Это был удивительный марш по ледяному городу, марш десятков тысяч людей вдоль полицейских кордонов, в которых стояли в основном полудети с растерянными лицами, некоторые зачем-то в бронежилетах, а один, длинный, почему-то в модных черных очках; марш вообще-то не очень громкий, но периодически взрывавшийся громкими криками: «Позор! Позор!», и марш чистый, то есть незамаранный ни дрянью тусовки, ни фальшью гламура, ни участием назначенцев крупного капитала, ни руководящей ролью бывшей и нынешней прислуги олигархов. Это был марш, который в нервных бессонных ночах готовили дизайнер Катя и художник Маша, совсем не политические деятели, а просто люди, которым больно и стыдно от подлого закона; и я знаю, сколько нервов они потратили, и как волновались, придут ли люди, и сколько десятков часов провели они в фейсбуке, договариваясь, организовывая, устраивая, готовя, ища волонтеров, оповещая о раздаче листовок. Все Рождество и Новый год они делали это, иногда с тяжелой душой, потому что часто им приходилось идти против сомнений, неверия, цинизма — «Ну придет к вам тыща человек, и что?!» — и против высокомерных дураков, которые всегда появляются на пути каждого, кто что-то делает, чтобы объяснить ему, что он все делает неправильно. А им еще надо было украшать елки в своих домах и готовить стол для близких и печь итальянское печенье!

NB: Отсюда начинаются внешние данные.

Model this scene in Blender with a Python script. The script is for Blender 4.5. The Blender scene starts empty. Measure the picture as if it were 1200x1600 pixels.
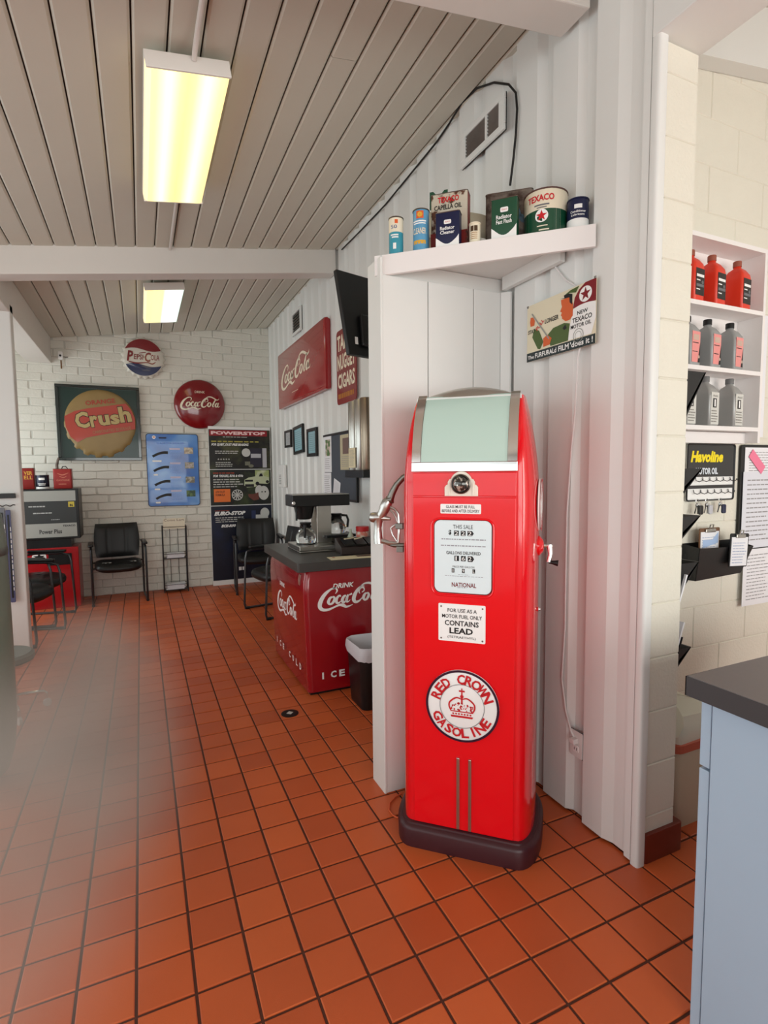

Не знаю, успела ли Маша его испечь! Но вот то, что они точно успели и сумели сделать: показали нам всем, а особенно тем, кто занимает беспроигрышную позицию «все равно ничего никогда сделать нельзя», что сделать можно. Они показали, что вывести людей на улицу в протесте против дикости Ирода и жестокости его слуг могут не обязательно статусные персоны, выкормленные ТВ, а просто люди. Показали, что если нас не устраивают випы, КС, сомнительные лидеры, карьеристы-оппозиционеры, замаранные соглашательством журналисты, превращающие оппозиционное дело в распивочную виски с представителями власти — то мы все можем сделать сами.